President Medvedev checking security at Kievsky Station on Thursday. Vladimir Rodionov

President Dmitry Medvedev slammed security failings at a Moscow railway station and threatened on Thursday to sack those responsible, weeks after a suicide bomber killed 36 people at the capital's main airport.

"Just have a look, I haven't seen a single police officer," Medvedev told officials who escorted him during a surprise inspection of Kievsky Station in central Moscow.

In televised footage, he then turned up at the local police station and questioned a duty officer about the lack of security, frowning indignantly as the policeman rushed to call his colleagues over the radio.

Later Medvedev chaired a meeting with top security officials, where he threatened sackings of transport officials. He ordered the Prosecutor General to investigate how state-run Russian Railways protects its infrastructure.

Medvedev was quick to blame lax security for the Jan. 24 suicide bombing at Domodedovo Airport, though critics said this ignored his government's wider failure to tackle Islamist militants.

Rebels have carried out periodic attacks in Moscow, including twin suicide blasts on the metro that killed 40 people last year.

Islamist rebel leader Doku Umarov said in a video released Monday that he had ordered the Domodedovo bombing and promised more attacks to come.

Medvedev stepped up counter-terrorist measures after the bombing and named a former head of traffic police to oversee transport security.
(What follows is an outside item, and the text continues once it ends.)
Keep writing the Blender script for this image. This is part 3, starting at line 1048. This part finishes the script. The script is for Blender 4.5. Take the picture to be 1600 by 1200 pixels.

He fired several transport police officers but left top officials in their posts.

On Thursday, Medvedev suggested the use of police dogs to enhance security. "No one can replace dogs," he was quoted by Interfax as saying.

A poll by independent polling center Levada earlier this month showed that 58 percent of Russians blamed the Domodedovo blast on a failure by police, adding to public concerns that the service is riddled with graft and offers little protection to citizens.